I sometimes use cite[Theorem~X]{PaperZ} or cite[pp.~X–Y]{PaperZ}, which does give valuable hints (I believe). it might be possible to create hooks based on this information. The main problem is that often I don’t give precise references. Of course it’s not always possible to pinpoint a single page or a theorem but even if it is I sometimes don’t bother. I guess it may be because the document still compiles (and/or gets accepted) without these precise references(?)
It’s an interesting idea I suppose, and I suppose also that it’d be pretty trivial to at least specify some more direct mapping in LaTeX and then encoding that into the output in some fashion. That is to say, perhaps the encoding could be a link to a authorized “Segment” website, that will open the relevant part of the document specified by some globally unique identifier (DOI?). What may be preferrable, though, is for it to link to actual PDF’s or entries in our relevant bibtex libraries; which may be possible if you were to, say, use a custom URI (ref://doi..?pg=2), and then JabRef or whoever could register for the handling of that. Note, though, that there’d be issues with different versions of a paper having the same identifier (i.e. updates).
I do, though, somewhat wonder how neccessary it is.
Programs tend to have significantly more unfamiliar terms; for example a lot of papers talk about Grovers algorithm, and you wouldn’t want to keep seeing specific links back to the paper about that; you’d maybe like a quick review the first few times you encounter it. So, then, I suggest that perhaps just a much better search, in existing reference managing software, is appropriate.

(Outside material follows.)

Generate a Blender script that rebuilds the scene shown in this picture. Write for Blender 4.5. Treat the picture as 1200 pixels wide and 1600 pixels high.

I do agree, though, that perhaps the world needs some awesome reference management tool on par with vim for programming 🙂 (that is to say, a plugin for vim 🙂
Why not a social network? Or a “smart paper citation network”? Just add some social elements and it sounds like a great startup idea! Every paper has a profile, users manage their papers, easy citations into other papers, etc. You could make tools to more easily create papers and cite papers. I’ve wanted a web/cloud based Latex solution for the longest time (LaTeX is the only thing besides strait up coding I need to do on a personal machine).
As a long time user of Eclipse….that is an excellent idea!
@Chris
Either ScribTeX or LaTeXlab might be what you’re looking for.